Dalam Kalatidha, Seno Gumira Ajidarma mengungkap kisah tragis keempat tahanan politik tersebut, termasuk seorang Paspampres Cakrabirawa yang tidak terlibat dalam penculikan dan pembunuhan para jenderal Angkatan Darat, namun mengalami siksaan hanya lantaran ia kenal Letkol Untung . Logikanya, bagaimana mungkin seorang anggota Paspampres Cakrabirawa tidak mengenal Letkol Untung yang saat itu menjabat sebagai Komandan Batalyon Cakrabirawa? Namun, hal itu sepertinya sangat wajar mengingat rakyat kecil yang jauh dari pusat kekuasaan saja mengalami pembantaian, apalagi orang-orang yang berada di ring satu.

Hegemoni Politik Orde Baru
Asvi Warman Adam (2009) mengatakan bahwa titik awal lahirnya pemerintahan Orde Baru adalah pada 1 Oktober 1965, karena sejak saat itulah Pangkostrad Mayjen Soeharto mengambilalih kepemimpinan Angkatan Darat dan melakukan penumpasan terhadap pelaku Gerakan 30 September yang dipimpin oleh Komandan Pasukan Pengamanan Presiden (Paspampres) Cakrabirawa Letkol Untung dan Kolonel Abdul Latief—keduanya anak buah Soeharto di Kodam Diponegoro.
John Roosa (2008) mengutip pidato Presiden Soekarno dalam buku Revolusi Belum Selesai yang dihimpun Setiyono dan Triyana (2003) bahwa kejadian lubang buaya itu dinilai Presiden Soekarno sebagai rimpel in degeweldige oceaan (riak di samudera luas) dalam proses revolusioner di Indonesia. Namun, bagi Soeharto, peristiwa lubang buaya menjadi simulacrum (citra khayali) yang dikeramatkan.
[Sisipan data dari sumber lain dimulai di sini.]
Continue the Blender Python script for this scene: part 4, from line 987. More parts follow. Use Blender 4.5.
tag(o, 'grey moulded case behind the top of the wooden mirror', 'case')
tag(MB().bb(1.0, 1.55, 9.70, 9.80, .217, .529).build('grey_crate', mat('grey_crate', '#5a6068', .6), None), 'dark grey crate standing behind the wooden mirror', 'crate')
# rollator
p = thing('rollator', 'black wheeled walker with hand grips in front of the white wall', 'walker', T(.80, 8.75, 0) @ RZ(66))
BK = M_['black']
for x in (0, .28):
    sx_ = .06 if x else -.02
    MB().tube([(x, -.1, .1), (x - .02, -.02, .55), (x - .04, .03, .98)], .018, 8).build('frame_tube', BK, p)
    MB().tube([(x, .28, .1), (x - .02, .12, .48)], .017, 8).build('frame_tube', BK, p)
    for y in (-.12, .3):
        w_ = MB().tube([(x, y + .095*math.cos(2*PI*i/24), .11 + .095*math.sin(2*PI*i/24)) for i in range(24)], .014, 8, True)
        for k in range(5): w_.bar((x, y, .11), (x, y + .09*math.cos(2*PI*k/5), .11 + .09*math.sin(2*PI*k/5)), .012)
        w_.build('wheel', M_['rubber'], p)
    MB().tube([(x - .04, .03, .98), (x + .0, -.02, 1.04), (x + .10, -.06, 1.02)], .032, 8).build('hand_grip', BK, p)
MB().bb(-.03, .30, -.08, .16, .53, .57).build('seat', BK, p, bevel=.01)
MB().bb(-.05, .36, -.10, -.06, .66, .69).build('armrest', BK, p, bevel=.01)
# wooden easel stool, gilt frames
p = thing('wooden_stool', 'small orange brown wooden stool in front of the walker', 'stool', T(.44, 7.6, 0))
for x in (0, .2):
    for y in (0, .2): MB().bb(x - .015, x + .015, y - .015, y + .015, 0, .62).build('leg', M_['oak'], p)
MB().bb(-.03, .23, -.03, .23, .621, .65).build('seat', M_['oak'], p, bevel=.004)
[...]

John Roosa (2008), juga mengutip Ariel Heryanto, bahwa rezim Soeharto mempertahankan “bahaya laten komunisme“, sehingga komunisme tidak pernah mati di era Soeharto, karena ia menempatkan dirinya dalam hubungan dialektis dengan komunisme, atau lebih tepatnya dengan citra khayali komunisme.
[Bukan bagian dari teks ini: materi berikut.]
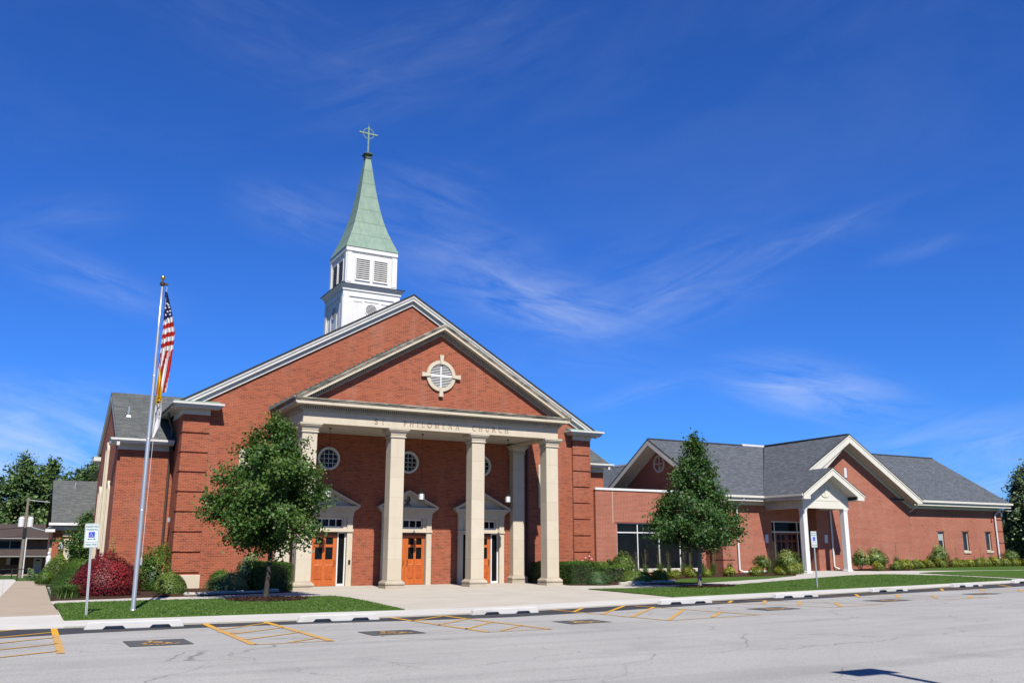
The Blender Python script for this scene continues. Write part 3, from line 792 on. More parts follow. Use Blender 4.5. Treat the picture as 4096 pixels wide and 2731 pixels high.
m = MB(); band(m, .34, 7.32, 7.34); band(m, .40, 7.34, 7.45)
obj('corona', m, M['stone'], ent)
m = MB(); band(m, .405, 7.45, 7.49); band(m, .43, 7.49, 7.54); band(m, .455, 7.54, 7.59)
obj('cornice_cap', m, M['stone_weathered'], ent)
# carved inscription
def arc(cx, cy, rx, ry, a0, a1, n=9):
    return [(cx+rx*math.cos(R(a0+(a1-a0)*i/n)), cy+ry*math.sin(R(a0+(a1-a0)*i/n))) for i in range(n+1)]
GL = {  # thick strokes, thin strokes (serifs), width
 'S': ([arc(.30,.76,.21,.21,30,270)[0:], arc(.30,.27,.23,.25,90,-150)], [[(.50,.98),(.50,.80)],[(.07,.22),(.07,.02)]], .62),
 'T': ([[(.36,.0),(.36,.97)]], [[(.02,.97),(.70,.97)],[(.03,.97),(.03,.80)],[(.69,.97),(.69,.80)],[(.24,.02),(.48,.02)]], .72),
 '.': ([[(.08,.03),(.16,.03)]], [], .28),
 'P': ([[(.15,0),(.15,.98)], arc(.30,.72,.26,.25,80,-80)], [[(.03,.98),(.32,.98)],[(.15,.46),(.32,.46)],[(.03,.02),(.28,.02)]], .62),
 'H': ([[(.14,0),(.14,.98)],[(.66,0),(.66,.98)]], [[(.14,.5),(.66,.5)],[(.02,.98),(.26,.98)],[(.54,.98),(.78,.98)],[(.02,.02),(.26,.02)],[(.54,.02),(.78,.02)]], .82),
 'I': ([[(.14,0),(.14,.98)]], [[(.02,.98),(.26,.98)],[(.02,.02),(.26,.02)]], .28),
 'L': ([[(.14,0),(.14,.98)]], [[(.02,.98),(.26,.98)],[(.02,.02),(.54,.02)],[(.54,.02),(.56,.22)]], .58),
 'O': ([arc(.42,.49,.38,.47,60,250), arc(.42,.49,.38,.47,-120,70)], [], .84),
 'M': ([[(.12,.02),(.16,.98)],[(.16,.98),(.46,.05)],[(.80,.02),(.76,.98)]], [[(.46,.05),(.76,.98)],[(.02,.02),(.22,.02)],[(.70,.02),(.92,.02)]], .94),
 'E': ([[(.14,0),(.14,.98)]], [[(.02,.98),(.54,.98)],[(.14,.52),(.44,.52)],[(.02,.02),(.56,.02)],[(.54,.98),(.54,.82)],[(.56,.02),(.58,.20)]], .60),
 'N': ([[(.14,.98),(.74,.04)]], [[(.14,.98),(.14,.02)],[(.74,.04),(.74,.98)],[(.02,.98),(.16,.98)],[(.64,.98),(.86,.98)],[(.03,.02),(.26,.02)]], .88),
 'A': ([[(.40,.98),(.72,.02)]], [[(.40,.98),(.10,.02)],[(.20,.34),(.60,.34)],[(.0,.02),(.22,.02)],[(.60,.02),(.84,.02)]], .84),
 'C': ([arc(.46,.49,.40,.47,60,300)], [[(.68,.98),(.68,.74)],[(.68,.24),(.68,.04)]], .74),
 'U': ([[(.16,.98),(.16,.34)], arc(.42,.32,.26,.30,180,360)], [[(.68,.32),(.68,.98)],[(.03,.98),(.29,.98)],[(.56,.98),(.80,.98)]], .84),
 'R': ([[(.15,0),(.15,.98)], arc(.30,.73,.25,.24,80,-80), [(.34,.48),(.74,.02)]], [[(.03,.98),(.32,.98)],[(.15,.48),(.34,.48)],[(.03,.02),(.28,.02)],[(.70,.02),(.84,.02)]], .80),
}
def inscription(text, x0, x1, z, h):
    tw = sum(GL[c][2] if c != ' ' else 1.5 for c in text)*h
    gap = (x1-x0-tw)/(len(text)-1)
    x = x0
    for c in text:
        if c == ' ': x += 1.5*h + gap; continue
        m = MB()
        T = lambda u, v, d: (x+u*h, d, z+v*h)
        for st in GL[c][0]: m.stroke(st, .115, -.006, -.001, T)
        for st in GL[c][1]: m.stroke(st, .06, -.006, -.001, T)
        obj('carved_letter', m, M['letter'], ent, normals=False)
        x += GL[c][2]*h + gap
inscription('ST. PHILOMENA CHURCH', 3.05, 9.45, 6.74, .225)
# pediment
PZ, PS, PH = 11.36, .577, 6.54
z_at = lambda hw: PZ - PS*hw
m = MB().chevron(CX, PZ, PS, PH, .0, .065, -.455, 0); m.chevron(CX, PZ, PS, PH-.03, .065, .13, -.43, 0)
ped = obj('pediment_cornice', m, M['stone_weathered'], church)
m = MB().chevron(CX, PZ, PS, PH-.06, .13, .255, -.405, 0)
obj('raking_corona', m, M['stone'], ped)
m = MB().chevron(CX, PZ, PS, 6.13, .255, .40, -.012, .02)
for sgn in (-1, 1):
    k = 0; ca, sa = 1/math.hypot(1, PS), PS/math.hypot(1, PS)
    while .12 + k*.093 < 6.1*math.hypot(1, PS):
        t = .10 + k*.093; k += 1
        q = []
        for tt, o in ((t, .27), (t+.052, .27), (t+.052, .385), (t, .385)):
            q.append((CX + sgn*tt*ca, PZ - tt*sa - o))
        m.prism(q, -.155, -.012, 'y')
m.chevron(CX, PZ, PS, 6.1, .40, .47, -.055, .02)
obj('raking_dentils', m, M['stone_shade'], ped)
m = MB().prism([(XE0+.05,7.58),(XE1-.05,7.58),(CX,PZ-.38)], .0, .3, 'y')
tym = obj('tympanum', m, M['brick'], church)
VZ = 9.065
m = MB().ring(CX, VZ, .54, .695, -.09, .02, 48)
rv = obj('round_vent', m, M['stone'], church)
for a in range(4):
    m = MB(); co, si = math.cos(a*math.pi/2), math.sin(a*math.pi/2)
    pts = [(.52,-.055),(.93,-.10),(.93,.10),(.52,.055)]
    m.prism([(CX+u*co-v*si, VZ+u*si+v*co) for u, v in pts], -.14, .02, 'y')
    obj('keystone', m, M['stone'], rv)
m = MB().box(CX-.035, CX+.035, -.055, -.005, VZ-.54, VZ+.54); m.box(CX-.54, CX+.54, -.06, -.006, VZ-.045, VZ+.045)
obj('cross_bar', m, M['white'], rv)
m = MB()
for k in range(-7, 8):
    z = VZ + k*.071 + (.0 if k else 99)
    hw = math.sqrt(max(0, .545**2 - (k*.071)**2))
    if k: m.add([(CX-hw,-.06,z-.022),(CX+hw,-.06,z-.022),(CX+hw,-.01,z+.012),(CX-hw,-.01,z+.012),(CX-hw,-.06,z-.030),(CX+hw,-.06,z-.030),(CX+hw,-.01,z+.004),(CX-hw,-.01,z+.004)], [(0,1,2,3),(7,6,5,4),(0,4,5,1),(3,2,6,7)])
obj('louver', m, M['white'], rv)
obj('vent_dark_disc', MB().disc(CX, VZ, .545, -.004, -.002, 40), M['painted_dark'], rv)  # dark disc on the tympanum, painted as the shade behind the slats
# portico roof, step flashing, ceiling
m = MB()
for sgn in (-1, 1):
    m.prism([(CX,PZ-.002),(CX+sgn*PH,z_at(PH)-.002),(CX+sgn*PH,z_at(PH)-.06),(CX,PZ-.06)], .001, YW-.002, 'y')
obj('portico_roof', m, M['shingle'], church)
m = MB()
for sgn in (-1, 1):
    for k in range(30):
        x = k*.22; z = PZ - PS*x
        a, b = sorted((CX+sgn*x, CX+sgn*(x+.22))); m.box(a, b, YW-.014, YW-.003, z-.14, z+.085)
obj('step_flashing', m, M['copper_dark'], church)
m = MB().box(XE0+.63, XE1-.63, .61, YW-.003, 6.70, 6.76)
obj('porch_ceiling', m, M['cream'], church)
m = MB()
for sgn in (-1, 1):
    m = MB(); a, b = sorted((CX+sgn*PH, CX+sgn*(PH-.1))); m.box(a, b, -.3, YW-.002, z_at(PH)-.02, z_at(PH)+.05)
    obj('portico_gutter', m, M['grey_trim'], church)
# round windows
for b in bays:
    z = 5.565
    m = MB().ring(b, z, .425, .515, YW-.10, YW+.01, 40); m.ring(b, z, .405, .43, YW-.06, YW+.01, 40)
    w = obj('round_window', m, M['cream'], church)
    obj('window_glass', MB().disc(b, z, .41, YW-.012, YW-.004, 36), M['glass'], w)
    m = MB()
    for k in (-1, 0, 1):
        h_ = math.sqrt(.41**2-(k*.2)**2)
        m.box(b+k*.2-.011, b+k*.2+.011, YW-.034, YW-.012, z-h_, z+h_); m.box(b-h_, b+h_, YW-.036, YW-.013, z+k*.2-.011, z+k*.2+.011)
    obj('muntins', m, M['cream'], w)
    # rowlock arch of standing bricks
    m = MB()
    for k in range(56):
        a0 = k*360/56; m.ring(b, z, .525, .72, YW-.006, YW+.01, 1, a0+.6, a0+5.6)
    obj('brick_arch', m, M['brick'], w)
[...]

Sehari setelah mendapatkan Surat Perintah 11 Maret 1966 dari Presiden Soekarno, Soeharto langsung mengeluarkan surat keputusan yang menyatakan PKI sebagai Organisasi Terlarang. Surat bernomor 1/3/1966 itu ditandatangani Letjen Soeharto atas nama Presiden/Panglima Tertinggi Angkatan Bersenjata Republik Indonesia/Mandataris MPRS/Pemimpin Besar Revolusi pada 12 Maret 1966 (Samsudin, 2005: 261). Kemudian pada 5 Juli 1966, Ketua MPRS Jenderal A.H. Nasution mengeluarkan TAP MPRS RI No. XXV/MPRS/1966 tentang Pembubaran Partai Komunis Indonesia, Pernyataan sebagai Organisasi Terlarang di Seluruh Wilayah Negara Indonesia bagi Partai Komunis Indonesia dan Larangan Setiap Kegiatan untuk Menyebarkan, Mengembangkan Paham atau Ajaran Komunisme/Marxisme-Leninisme (Samsudin, 2005: 265). Kedua aturan itu digunakan Soeharto sebagai “dasar hukum“ untuk melakukan pembasmian terhadap orang-orang PKI.
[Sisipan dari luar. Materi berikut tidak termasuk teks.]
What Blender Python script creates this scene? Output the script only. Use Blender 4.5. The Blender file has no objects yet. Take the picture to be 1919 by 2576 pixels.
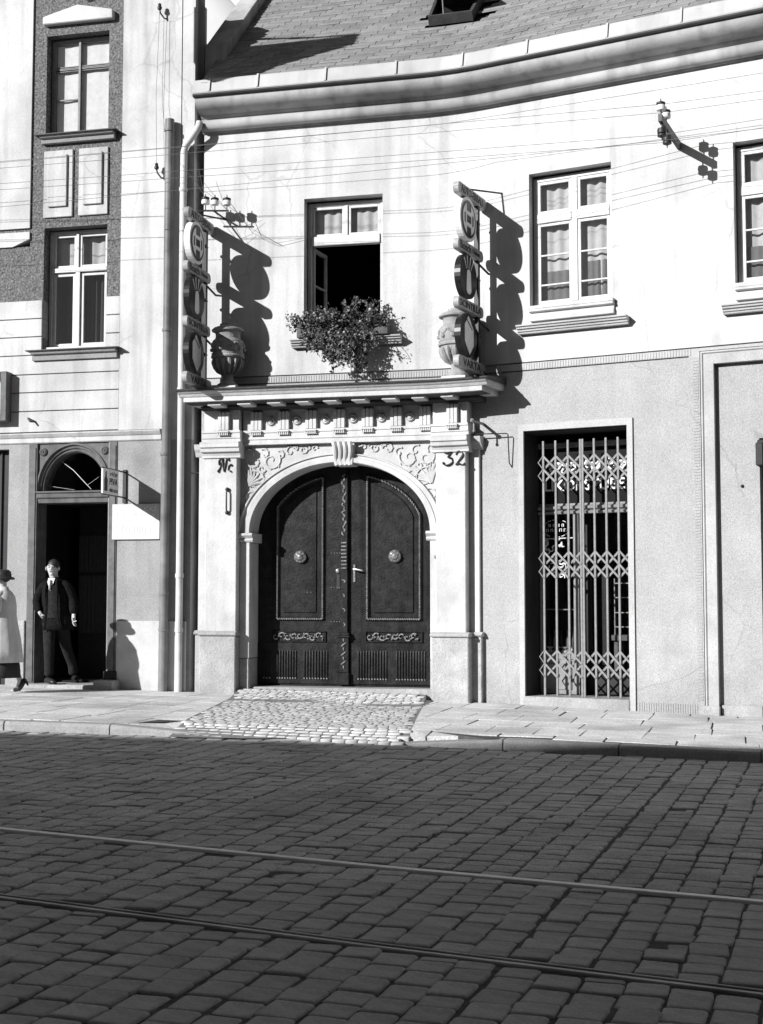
import bpy, bmesh, math, random
from mathutils import Vector, Matrix
PI = math.pi
rad = math.radians
rnd = random.Random(7)
scene = bpy.context.scene
C = scene.collection

# ------------------------------------------------------------------ camera, light, exposure
cam_d = bpy.data.cameras.new('camera')
cam = bpy.data.objects.new('camera', cam_d)
C.objects.link(cam)
cam_d.sensor_fit = 'VERTICAL'
cam_d.sensor_height = 36.0
cam_d.lens = 36.0 * 3350 / 2576
cam_d.clip_end = 3000
cam.location = (0, 0, 1.41)
cam.rotation_euler = (PI / 2 + math.atan(222 / 3350), 0, 0)
scene.camera = cam

SUN_EL, SUN_AZ = rad(21.7), rad(234.4)
sun_vec = Vector((math.sin(SUN_AZ) * math.cos(SUN_EL), math.cos(SUN_AZ) * math.cos(SUN_EL), math.sin(SUN_EL)))
world = bpy.data.worlds.new('World')
scene.world = world
world.use_nodes = True
wn, wl = world.node_tree.nodes, world.node_tree.links
bg = wn['Background']
sky = wn.new('ShaderNodeTexSky')
sky.sky_type = 'NISHITA'
sky.sun_disc = False
sky.sun_elevation = SUN_EL
sky.sun_rotation = SUN_AZ
sky.air_density = 0.75
sky.dust_density = 0.7
bw = wn.new('ShaderNodeRGBToBW')          # black and white film
wl.new(sky.outputs[0], bw.inputs[0])
wl.new(bw.outputs[0], bg.inputs[0])
bg.inputs[1].default_value = 0.05
sun_d = bpy.data.lights.new('sun', 'SUN')
sun_d.energy = 5.0
sun_d.angle = rad(0.5)
sun_d.color = (1.0, 1.0, 1.0)
sun = bpy.data.objects.new('sun', sun_d)
C.objects.link(sun)
sun.rotation_euler = (-sun_vec).to_track_quat('-Z', 'Y').to_euler()
sun.location = (-20, -15, 20)
vs = scene.view_settings
vs.view_transform = 'Standard'
vs.look = 'None'
vs.gamma = 1.0
vs.use_curve_mapping = False
vs.exposure = 0.36
scene.cycles.max_bounces = 6
scene.cycles.diffuse_bounces = 1
scene.cycles.transparent_max_bounces = 12

# ------------------------------------------------------------------ the bending street wall
A1, A2, S1, S2 = rad(13.2), rad(27.5), 3.133, 4.146
RR = (S2 - S1) / (A2 - A1)


def wang(s):
    return A1 if s <= S1 else A2 if s >= S2 else A1 + (s - S1) / RR


def W(s, off=0.0, z=0.0):
    """metres along the house line, in front of it, above the road -> world"""
    s0 = min(s, S1)
    x = -2.5 + s0 * math.cos(A1)
    y = 18.55 - s0 * math.sin(A1)
    if s > S1:
        a = wang(s)
        x += RR * (math.sin(a) - math.sin(A1))
        y -= RR * (math.cos(A1) - math.cos(a))
    if s > S2:
        x += (s - S2) * math.cos(A2)
        y -= (s - S2) * math.sin(A2)
    a = wang(s)
    return Vector((x - off * math.sin(a), y - off * math.cos(a), z))


def gz(x):
    return -0.018 * x


def scuts(s0, s1):
    out = [s0]
    for k in range(9):
        c = S1 + (S2 - S1) * k / 8
        if s0 + 1e-4 < c < s1 - 1e-4:
            out.append(c)
    out.append(s1)
    return out


# ------------------------------------------------------------------ materials (all grey: black and white film)
MATS = {}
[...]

Kenapa Soeharto membubarkan PKI tanpa persetujuan Presiden Soekarno? Kenapa Soeharto melakukan pembantaian terhadap orang-orang PKI yang korbannya diperkirakan mencapai satu juta orang? Saya menduga inilah cara Soeharto untuk merebut kekuasaan dari Presiden Soekarno. Sebagai partai politik terbesar keempat hasil Pemilu 1955, PKI menjadi salah satu partai yang sangat diperhitungkan. PKI pula yang menunjukkan kesetiaannya pada kebijakan “Nasakom” Soekarno. Dengan mengamputasi PKI, maka salah satu pondasi dan pijakan Soekarno—yakni Komunisme—menjadi hancur. Tampaknya, kehancuran PKI di Indonesia juga menjadi keinginan Amerika Serikat (Roosa, 2008: 17).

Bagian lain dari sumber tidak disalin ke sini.